Your signature is built right here in your browser. The details you type are never sent to a server, there is no sign-up, and the HTML you copy is clean, no tracking pixel, no watermark and no "sent from" advert.

Frequently asked questions

How do I add this signature to Gmail?
Build your signature here and press Copy signature. In Gmail, open Settings (the gear icon) → See all settings → General → Signature, create or select a signature, click into the box, and paste. Gmail keeps the formatting and links. Save changes at the bottom and it will appear on new emails.
How do I add it to Outlook?
Copy the signature, then in Outlook go to File → Options → Mail → Signatures (or Settings → Mail → Compose and reply on the web), make a new signature, paste into the editor and save. There is a step-by-step guide for each version of Outlook in our Guides section.
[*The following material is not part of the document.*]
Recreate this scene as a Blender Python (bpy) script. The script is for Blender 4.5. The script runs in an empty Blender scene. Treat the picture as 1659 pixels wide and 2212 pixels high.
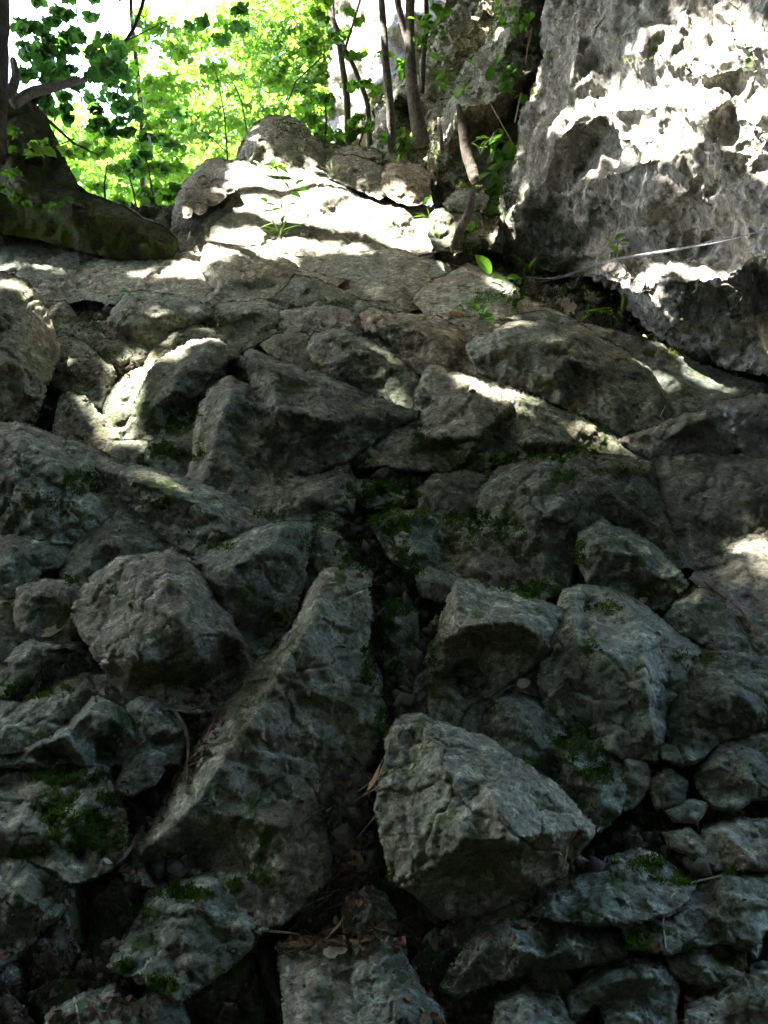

Why do I need to use a URL for my photo?
Email signatures display images by linking to them, not by embedding the file, so the picture has to live at a web address that recipients can load. Upload your photo or logo somewhere public first, your website, a cloud drive with public sharing, or your company assets, and paste that link here.
Will the signature work on phones and in dark mode?
The layouts use simple, email-safe HTML that displays reliably across desktop and mobile clients. Colours are chosen to stay legible, though every email app renders slightly differently, so it is always worth sending yourself a test email to check.
Is anything I type uploaded or saved?
No. The signature is built entirely in your browser. Your details are stored only in your own browser so you can come back and edit them, and the HTML you copy contains no tracking pixel, no watermark and no advert. Nothing is sent to a server.
Can I add a banner or button?
Yes. Add a call-to-action with a label and a link, for example "Book a call" pointing to your scheduling page, and it appears as a tidy button in the signature. For a full image banner, host the image and add it as your photo or logo, or use the HTML as a starting point.